Tag Archives: Year of the Rabbit

Year of the Cat?

The other day, I blogged about the floating light sculptures on the river here in Hoi An. I expressed confusion over this basket of cats, which seemed so out of place.
DSC_0417

Fortunately, my friend Diana, who lives in Saigon, cleared up the mystery. Although China is celebrating the Year of the Rabbit, Vietnam is celebrating the Year of the Cat!

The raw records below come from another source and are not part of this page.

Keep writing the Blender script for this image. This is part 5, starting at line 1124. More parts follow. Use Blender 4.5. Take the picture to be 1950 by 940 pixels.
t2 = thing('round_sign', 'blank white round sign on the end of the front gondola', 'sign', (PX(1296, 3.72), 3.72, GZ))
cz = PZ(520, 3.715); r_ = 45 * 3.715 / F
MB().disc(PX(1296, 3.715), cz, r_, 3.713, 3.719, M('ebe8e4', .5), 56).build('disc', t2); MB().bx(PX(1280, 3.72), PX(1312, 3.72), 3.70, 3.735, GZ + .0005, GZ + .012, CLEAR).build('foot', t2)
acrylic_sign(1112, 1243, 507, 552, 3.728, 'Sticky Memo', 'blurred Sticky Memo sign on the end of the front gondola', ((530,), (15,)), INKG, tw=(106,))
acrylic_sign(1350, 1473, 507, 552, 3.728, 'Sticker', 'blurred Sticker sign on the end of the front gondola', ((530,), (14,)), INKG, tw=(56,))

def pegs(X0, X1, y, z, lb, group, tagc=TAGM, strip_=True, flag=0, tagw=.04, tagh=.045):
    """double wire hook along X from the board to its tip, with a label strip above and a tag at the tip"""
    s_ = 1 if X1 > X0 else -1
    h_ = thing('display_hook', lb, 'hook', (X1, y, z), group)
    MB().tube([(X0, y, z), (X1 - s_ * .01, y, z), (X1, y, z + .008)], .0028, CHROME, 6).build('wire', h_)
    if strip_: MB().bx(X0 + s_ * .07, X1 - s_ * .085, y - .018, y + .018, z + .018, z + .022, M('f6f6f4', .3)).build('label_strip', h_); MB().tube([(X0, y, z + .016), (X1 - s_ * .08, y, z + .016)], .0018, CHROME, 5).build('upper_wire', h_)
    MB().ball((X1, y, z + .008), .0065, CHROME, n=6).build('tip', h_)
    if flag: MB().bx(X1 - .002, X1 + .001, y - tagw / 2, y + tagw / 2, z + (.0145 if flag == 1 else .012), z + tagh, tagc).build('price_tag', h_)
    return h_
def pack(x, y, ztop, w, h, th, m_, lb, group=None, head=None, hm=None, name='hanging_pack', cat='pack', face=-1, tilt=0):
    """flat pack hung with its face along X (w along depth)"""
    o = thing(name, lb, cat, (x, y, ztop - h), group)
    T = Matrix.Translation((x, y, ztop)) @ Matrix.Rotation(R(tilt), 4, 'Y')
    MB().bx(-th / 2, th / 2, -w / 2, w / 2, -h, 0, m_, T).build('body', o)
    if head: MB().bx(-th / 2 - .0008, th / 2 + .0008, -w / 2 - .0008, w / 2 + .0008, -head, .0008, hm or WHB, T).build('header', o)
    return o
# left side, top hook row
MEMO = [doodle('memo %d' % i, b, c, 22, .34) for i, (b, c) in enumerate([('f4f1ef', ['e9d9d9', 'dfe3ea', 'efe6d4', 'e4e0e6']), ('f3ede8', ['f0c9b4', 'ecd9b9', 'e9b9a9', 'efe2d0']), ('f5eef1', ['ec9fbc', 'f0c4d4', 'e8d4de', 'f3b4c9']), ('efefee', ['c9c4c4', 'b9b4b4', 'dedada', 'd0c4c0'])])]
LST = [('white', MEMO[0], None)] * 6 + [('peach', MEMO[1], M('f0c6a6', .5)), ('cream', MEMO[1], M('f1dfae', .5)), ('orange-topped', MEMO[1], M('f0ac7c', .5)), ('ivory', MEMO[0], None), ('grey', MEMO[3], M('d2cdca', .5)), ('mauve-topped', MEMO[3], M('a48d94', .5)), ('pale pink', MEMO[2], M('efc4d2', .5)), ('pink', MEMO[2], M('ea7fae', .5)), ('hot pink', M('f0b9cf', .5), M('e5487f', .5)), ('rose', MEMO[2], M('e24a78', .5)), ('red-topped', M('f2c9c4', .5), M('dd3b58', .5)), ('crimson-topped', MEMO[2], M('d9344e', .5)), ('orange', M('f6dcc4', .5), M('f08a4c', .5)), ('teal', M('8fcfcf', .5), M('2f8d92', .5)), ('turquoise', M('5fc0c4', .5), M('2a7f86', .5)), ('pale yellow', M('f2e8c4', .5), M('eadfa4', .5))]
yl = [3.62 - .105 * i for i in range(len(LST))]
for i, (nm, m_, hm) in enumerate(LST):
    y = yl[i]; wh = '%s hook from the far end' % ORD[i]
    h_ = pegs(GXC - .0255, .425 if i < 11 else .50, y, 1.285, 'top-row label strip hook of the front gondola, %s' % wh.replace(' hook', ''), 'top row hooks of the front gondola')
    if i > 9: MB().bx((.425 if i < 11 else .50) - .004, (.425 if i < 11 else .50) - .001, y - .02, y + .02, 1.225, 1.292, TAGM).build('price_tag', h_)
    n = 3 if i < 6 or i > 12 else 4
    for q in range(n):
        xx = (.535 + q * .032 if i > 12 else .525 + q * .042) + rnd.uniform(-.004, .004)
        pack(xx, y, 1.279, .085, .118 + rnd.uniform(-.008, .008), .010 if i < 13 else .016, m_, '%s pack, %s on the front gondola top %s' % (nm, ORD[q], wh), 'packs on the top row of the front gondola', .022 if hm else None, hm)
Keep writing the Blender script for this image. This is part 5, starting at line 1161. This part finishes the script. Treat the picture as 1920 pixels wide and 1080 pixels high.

Wanting to know more, I did a little search and found this interesting article:

How the Chinese rabbit became a cat in Vietnam

HANOI – While much of Asia celebrates the Year of the Rabbit, Vietnam is striking a note of independence from the dominance of Chinese culture and marking the beginning of the Year of the Cat.
The two communist countries remain ideological allies and have endorsed a similar transition to a market-oriented economy.
But their relationship evokes strong emotions and contradictions in Vietnam, where many bitterly recall 1,000 years of Chinese occupation and, more recently, a 1979 border war.
While the smaller nation has held onto many Chinese words, customs and traditions, it still feels a strong need to set itself apart from its giant neighbor.
The two countries share 10 of the zodiac calendar’s 12 signs– the rat, tiger, dragon, snake, horse, goat, monkey, rooster, dog and pig. But the Vietnamese replace the rabbit with the cat and the ox with the buffalo.
Exactly why they opted for different animals remains unclear, but several scholars say the split can be traced back to the founding legends of the zodiac calendar.
One of these stories goes that Buddha invited animals to take part in a race across a river and the first 12 to reach the shore would have the honor of appearing on the calendar.
Unable to swim, close friends the cat and rat decided to hitch a ride on the ox’s back. But as they approached the finish line, the two-faced rodent allegedly pushed the cat into the water — and the pair have been sworn enemies ever since.
The Vietnamese tell the tale somewhat differently. According to them, it was the Jade Emperor, a Taoist god, who organized the race. And in their version, the cat knows how to swim.
“There are anthropological and cultural explanations,” said Philippe Papin, an expert on Vietnamese history at the Ecole Pratique des Hautes Etudes in Paris.
But since many of today’s Vietnamese have Chinese origins, the most likely explanation lies in linguistics, he said.
“The Chinese word for rabbit is ‘mao’, which sounds like ‘meo’ in Vietnamese, where it means cat. As the sound of the word changed, so did its meaning,” Papin said.
Regardless of how the split came about, the Vietnamese today have no interest in bringing their zodiac signs into line with the Middle Kingdom.
“For the Vietnamese, it’s a matter of national honour not to have copied China completely,” said Benoit de Treglode, from the Research Institute on Contemporary Southeast Asia in Bangkok.
“This form of distinction in imitation can be found throughout Vietnamese culture,” he added.
Politics play a role too with Beijing and Hanoi increasingly at odds over a number of long-running territorial disputes.
“We don’t know exactly how the selection of these 12 animals happened,” said Dao Thanh Huyen, an independent journalist based in Hanoi.
But “now that the words ‘China’ and ‘Chinese’ can become a source of controversy or even lead to arguments, many Vietnamese are happy not to be like their neighbor, even if it is fairly silly to take these things too seriously.”
Hoang Phat Trieu, a retired Vietnamese actor, says his compatriots simply prefer cats to rabbits.
“Most of the Vietnamese people are farmers,” the 76-year-old said. “The rabbit has nothing to do with Vietnamese farmers, while the cat has always been a very good friend of farmers, trying to kill the rats that threaten their crops.”
As Vietnam marks its Tet Lunar New Year on Thursday, those born in the Years of the Rat, the Horse or the Rooster will be careful not to be the first to enter a house — as this is said to attract bad luck.
“This year is going to be an average year according to fortune tellers,” said Huyen. But she hopes her husband and son, both Dogs in the zodiac calendar, will make the year more interesting than the disappointingly dull prediction.
“Everybody knows how cats and dogs get on,” she said, proving that the desire to make astrological predictions work in your favour is universal.
In that, at least, the Chinese and the Vietnamese are alike.